Data shown:

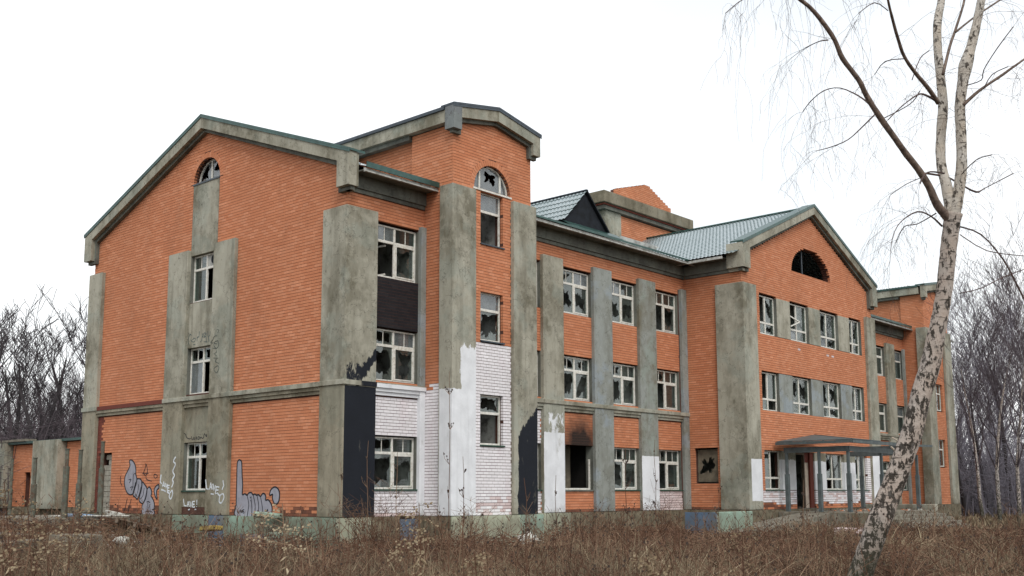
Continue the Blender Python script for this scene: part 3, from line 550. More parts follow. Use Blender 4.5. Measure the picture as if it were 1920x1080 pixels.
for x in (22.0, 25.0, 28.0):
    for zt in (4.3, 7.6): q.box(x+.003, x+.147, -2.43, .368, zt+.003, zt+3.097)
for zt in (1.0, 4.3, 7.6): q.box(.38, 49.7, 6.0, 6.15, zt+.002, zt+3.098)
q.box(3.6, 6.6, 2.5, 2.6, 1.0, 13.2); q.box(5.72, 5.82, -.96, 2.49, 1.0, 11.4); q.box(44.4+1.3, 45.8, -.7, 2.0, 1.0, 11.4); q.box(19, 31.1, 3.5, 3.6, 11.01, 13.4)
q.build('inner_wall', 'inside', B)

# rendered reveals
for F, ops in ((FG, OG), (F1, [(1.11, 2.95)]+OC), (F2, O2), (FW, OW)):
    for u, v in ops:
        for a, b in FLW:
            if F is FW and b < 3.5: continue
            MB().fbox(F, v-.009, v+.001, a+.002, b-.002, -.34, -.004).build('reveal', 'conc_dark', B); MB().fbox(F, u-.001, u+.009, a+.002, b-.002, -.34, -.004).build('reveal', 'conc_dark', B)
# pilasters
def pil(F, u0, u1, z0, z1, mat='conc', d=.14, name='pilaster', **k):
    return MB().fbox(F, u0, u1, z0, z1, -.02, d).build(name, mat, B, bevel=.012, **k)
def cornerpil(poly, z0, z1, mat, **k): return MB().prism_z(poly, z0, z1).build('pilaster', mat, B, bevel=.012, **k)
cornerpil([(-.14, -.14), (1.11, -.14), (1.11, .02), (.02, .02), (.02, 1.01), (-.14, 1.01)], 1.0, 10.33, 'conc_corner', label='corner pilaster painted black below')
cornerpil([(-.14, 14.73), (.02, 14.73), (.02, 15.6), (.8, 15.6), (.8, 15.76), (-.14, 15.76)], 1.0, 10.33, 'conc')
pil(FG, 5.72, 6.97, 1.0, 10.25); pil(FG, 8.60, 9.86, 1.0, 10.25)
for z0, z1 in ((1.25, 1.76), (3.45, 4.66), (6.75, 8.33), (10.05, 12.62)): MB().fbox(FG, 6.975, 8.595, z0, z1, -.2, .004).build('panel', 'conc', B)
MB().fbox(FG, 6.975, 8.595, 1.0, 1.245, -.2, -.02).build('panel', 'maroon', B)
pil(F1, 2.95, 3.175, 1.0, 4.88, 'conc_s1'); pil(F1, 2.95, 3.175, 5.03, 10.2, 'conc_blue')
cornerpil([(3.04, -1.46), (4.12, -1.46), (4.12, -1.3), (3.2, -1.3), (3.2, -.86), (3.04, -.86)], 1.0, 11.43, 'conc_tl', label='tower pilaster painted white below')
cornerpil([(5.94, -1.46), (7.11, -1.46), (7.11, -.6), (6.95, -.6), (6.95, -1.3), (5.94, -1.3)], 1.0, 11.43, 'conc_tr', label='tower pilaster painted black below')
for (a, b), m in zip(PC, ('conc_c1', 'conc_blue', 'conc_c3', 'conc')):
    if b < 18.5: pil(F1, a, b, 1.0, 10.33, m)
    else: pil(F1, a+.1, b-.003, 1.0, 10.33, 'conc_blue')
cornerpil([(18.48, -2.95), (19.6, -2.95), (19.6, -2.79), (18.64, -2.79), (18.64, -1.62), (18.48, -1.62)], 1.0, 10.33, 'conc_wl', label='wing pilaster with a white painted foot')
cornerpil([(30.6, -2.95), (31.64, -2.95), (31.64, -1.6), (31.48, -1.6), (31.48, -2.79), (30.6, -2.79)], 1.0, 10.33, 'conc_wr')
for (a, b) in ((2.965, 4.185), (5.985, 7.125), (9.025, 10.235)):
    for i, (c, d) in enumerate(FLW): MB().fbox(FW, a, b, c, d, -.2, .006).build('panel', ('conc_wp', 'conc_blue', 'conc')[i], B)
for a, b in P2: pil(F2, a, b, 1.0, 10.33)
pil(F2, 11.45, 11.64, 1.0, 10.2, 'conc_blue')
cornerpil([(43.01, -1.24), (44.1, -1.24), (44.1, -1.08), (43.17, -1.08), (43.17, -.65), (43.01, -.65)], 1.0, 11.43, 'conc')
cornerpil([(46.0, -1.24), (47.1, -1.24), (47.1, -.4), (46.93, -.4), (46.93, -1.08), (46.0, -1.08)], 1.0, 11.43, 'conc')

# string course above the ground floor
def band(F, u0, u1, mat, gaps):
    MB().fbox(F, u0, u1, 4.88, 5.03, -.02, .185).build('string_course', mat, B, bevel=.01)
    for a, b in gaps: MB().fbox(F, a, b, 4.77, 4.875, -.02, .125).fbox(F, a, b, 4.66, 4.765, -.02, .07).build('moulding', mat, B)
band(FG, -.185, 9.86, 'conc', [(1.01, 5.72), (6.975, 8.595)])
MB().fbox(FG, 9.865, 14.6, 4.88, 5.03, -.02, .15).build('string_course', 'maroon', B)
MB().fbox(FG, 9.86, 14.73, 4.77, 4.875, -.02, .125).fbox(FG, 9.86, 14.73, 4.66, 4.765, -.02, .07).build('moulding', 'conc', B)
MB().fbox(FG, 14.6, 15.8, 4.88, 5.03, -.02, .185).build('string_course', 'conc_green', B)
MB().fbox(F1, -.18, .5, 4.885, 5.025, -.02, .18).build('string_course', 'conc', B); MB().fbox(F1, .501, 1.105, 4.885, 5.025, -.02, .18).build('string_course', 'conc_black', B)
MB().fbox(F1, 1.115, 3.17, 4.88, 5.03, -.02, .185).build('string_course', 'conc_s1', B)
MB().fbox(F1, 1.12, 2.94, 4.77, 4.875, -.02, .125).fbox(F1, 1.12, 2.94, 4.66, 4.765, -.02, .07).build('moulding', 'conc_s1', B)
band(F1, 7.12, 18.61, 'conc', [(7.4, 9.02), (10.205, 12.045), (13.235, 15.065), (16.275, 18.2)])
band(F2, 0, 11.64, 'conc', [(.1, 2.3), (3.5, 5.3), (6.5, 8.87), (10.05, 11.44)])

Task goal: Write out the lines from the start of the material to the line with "q.build('inner_wall', 'inside', B)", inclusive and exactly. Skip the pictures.

Answer in full:
Continue the Blender Python script for this scene: part 3, from line 550. More parts follow. Use Blender 4.5. Measure the picture as if it were 1920x1080 pixels.
for x in (22.0, 25.0, 28.0):
    for zt in (4.3, 7.6): q.box(x+.003, x+.147, -2.43, .368, zt+.003, zt+3.097)
for zt in (1.0, 4.3, 7.6): q.box(.38, 49.7, 6.0, 6.15, zt+.002, zt+3.098)
q.box(3.6, 6.6, 2.5, 2.6, 1.0, 13.2); q.box(5.72, 5.82, -.96, 2.49, 1.0, 11.4); q.box(44.4+1.3, 45.8, -.7, 2.0, 1.0, 11.4); q.box(19, 31.1, 3.5, 3.6, 11.01, 13.4)
q.build('inner_wall', 'inside', B)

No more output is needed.